Por otro lado, el tema de la migración también ha impulsado cambios en la estrategia gremial al reconocer que el futuro del sindicalismo estadunidense ahora depende cada vez más de los trabajadores mexicanos, asiáticos y latinoamericanos recién llegados a este país. De hecho, los más grandes avances y triunfos sindicales recientes en gran medida han sido los encabezados por inmigrantes desde el sector jornalero, servicios de limpieza, hoteles y restaurantes hasta en antiguos sectores manufactureros, como el de procesamiento de carnes.
En este contexto, no resulta sorprendente que los líderes de los cinco sindicatos nacionales más dinámicos ahora encabezan una campaña para reformar el movimiento gremial, advirtiendo que gran parte del liderazgo gremial nacional ha perdido contacto con las filas obreras y comunidades trabajadoras del país. «Nuestros patrones han cambiado, nuestras industrias han cambiado, y el mundo ciertamente ha cambiado, pero tristemente la estructura y cultura de nuestro movimiento laboral ha permanecido igual», acuso Andy Stern, presidente del SEIU, gremio nacional con 1.6 millones de miembros, en un discurso ante el congreso del sindicato en junio.

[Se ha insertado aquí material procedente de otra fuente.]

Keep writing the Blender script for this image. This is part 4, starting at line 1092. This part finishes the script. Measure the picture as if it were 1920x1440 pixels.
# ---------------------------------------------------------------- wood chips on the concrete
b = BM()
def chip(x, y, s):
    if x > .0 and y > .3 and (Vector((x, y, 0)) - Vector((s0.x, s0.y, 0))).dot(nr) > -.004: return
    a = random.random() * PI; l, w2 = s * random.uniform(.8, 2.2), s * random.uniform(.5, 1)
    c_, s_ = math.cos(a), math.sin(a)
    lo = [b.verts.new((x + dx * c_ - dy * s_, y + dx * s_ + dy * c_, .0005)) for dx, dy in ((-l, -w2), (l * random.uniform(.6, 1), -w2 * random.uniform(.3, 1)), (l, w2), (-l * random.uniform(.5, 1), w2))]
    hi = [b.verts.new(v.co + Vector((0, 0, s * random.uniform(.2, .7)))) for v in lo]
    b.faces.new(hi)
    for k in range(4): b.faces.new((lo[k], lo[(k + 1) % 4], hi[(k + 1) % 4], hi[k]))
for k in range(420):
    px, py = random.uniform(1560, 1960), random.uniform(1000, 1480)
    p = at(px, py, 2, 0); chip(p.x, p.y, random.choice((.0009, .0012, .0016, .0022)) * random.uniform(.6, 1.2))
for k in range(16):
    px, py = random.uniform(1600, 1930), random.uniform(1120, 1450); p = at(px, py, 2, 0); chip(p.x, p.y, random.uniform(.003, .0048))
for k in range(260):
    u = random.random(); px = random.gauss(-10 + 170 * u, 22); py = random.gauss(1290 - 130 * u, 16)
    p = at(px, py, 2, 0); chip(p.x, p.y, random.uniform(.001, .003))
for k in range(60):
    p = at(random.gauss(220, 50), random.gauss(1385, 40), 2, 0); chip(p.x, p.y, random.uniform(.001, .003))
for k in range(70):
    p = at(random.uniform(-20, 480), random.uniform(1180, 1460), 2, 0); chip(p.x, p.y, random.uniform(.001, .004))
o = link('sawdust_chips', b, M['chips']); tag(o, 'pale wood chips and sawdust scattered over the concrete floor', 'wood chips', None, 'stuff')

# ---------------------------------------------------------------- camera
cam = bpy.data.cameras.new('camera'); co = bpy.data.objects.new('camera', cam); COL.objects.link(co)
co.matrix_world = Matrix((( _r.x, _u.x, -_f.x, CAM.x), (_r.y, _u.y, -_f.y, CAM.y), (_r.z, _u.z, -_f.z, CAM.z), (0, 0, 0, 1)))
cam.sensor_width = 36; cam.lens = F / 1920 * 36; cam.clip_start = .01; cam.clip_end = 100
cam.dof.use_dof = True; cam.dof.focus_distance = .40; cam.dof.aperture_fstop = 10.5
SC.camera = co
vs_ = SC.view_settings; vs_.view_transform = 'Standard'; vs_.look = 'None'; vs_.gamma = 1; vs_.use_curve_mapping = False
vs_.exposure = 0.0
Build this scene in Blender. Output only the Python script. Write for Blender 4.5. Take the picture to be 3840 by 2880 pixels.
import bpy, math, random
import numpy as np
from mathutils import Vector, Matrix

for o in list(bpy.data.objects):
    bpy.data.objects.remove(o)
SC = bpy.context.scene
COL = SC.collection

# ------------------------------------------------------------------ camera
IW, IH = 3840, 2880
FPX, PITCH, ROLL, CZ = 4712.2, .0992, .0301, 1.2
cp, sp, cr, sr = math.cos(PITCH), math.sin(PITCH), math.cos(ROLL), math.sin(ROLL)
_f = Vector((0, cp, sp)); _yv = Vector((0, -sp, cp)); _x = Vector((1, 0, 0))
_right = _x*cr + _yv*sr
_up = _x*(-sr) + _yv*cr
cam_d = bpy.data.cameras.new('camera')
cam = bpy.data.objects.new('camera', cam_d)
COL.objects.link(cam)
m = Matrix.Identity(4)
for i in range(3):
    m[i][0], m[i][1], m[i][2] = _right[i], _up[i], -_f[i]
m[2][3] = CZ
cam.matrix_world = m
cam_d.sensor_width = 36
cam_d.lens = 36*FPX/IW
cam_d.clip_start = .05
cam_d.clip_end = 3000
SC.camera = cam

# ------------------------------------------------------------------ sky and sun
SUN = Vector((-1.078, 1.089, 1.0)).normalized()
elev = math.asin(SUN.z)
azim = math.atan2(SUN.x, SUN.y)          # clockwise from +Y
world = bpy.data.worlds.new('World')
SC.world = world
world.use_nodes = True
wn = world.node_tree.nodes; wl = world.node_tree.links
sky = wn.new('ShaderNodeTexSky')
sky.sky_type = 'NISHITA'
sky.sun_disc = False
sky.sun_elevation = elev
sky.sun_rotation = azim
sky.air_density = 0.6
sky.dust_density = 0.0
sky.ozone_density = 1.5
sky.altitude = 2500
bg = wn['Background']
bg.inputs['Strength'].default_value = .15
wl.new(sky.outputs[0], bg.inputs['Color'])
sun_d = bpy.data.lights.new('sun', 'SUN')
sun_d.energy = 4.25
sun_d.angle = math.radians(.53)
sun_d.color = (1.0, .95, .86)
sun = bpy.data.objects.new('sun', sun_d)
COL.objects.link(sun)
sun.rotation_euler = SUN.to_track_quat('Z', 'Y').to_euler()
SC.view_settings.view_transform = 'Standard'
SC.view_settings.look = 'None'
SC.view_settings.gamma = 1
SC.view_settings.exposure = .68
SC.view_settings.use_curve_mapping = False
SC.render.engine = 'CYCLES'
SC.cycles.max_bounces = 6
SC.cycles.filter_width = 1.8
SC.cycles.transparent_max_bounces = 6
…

Agregó que los sindicalistas tienen que «transformar la AFL-CIO o construir algo más fuerte que pueda cambiar las vidas de los trabajadores».
Junto con los dirigentes del sindicato de la construcción (LIUNA), el de hoteles y restaurantes (HERE), el textil y de confección (UNITE) y el de carpinteros, Stern ha organizado una «Asociación de Nueva Unidad» dentro del movimiento sindical que busca reconstituir la central obrera con una estrategia ofensiva para resucitar el movimiento laboral.
Estos líderes señalan que, según sus encuestas internas, un tercio de los sindicalizados están tan enajenados del liderazgo que ni ponen atención a qué candidato recibe el endoso de su sindicato en cualquiera de las elecciones. Aunque la AFL-CIO y la gran mayoría de sus sindicatos afiliados (representando unos 13 millones de agremiados) fueron leales al Partido Demócrata, en 2000, 37 por ciento de los miembros votaron por el candidato republicano George W. Bush.
Cómo se intenta renovar el movimiento laboral determinará en gran medida el futuro social y económico, así como la lucha contra la desigualdad en el país que se autoproclama ejemplo a seguir en el mundo.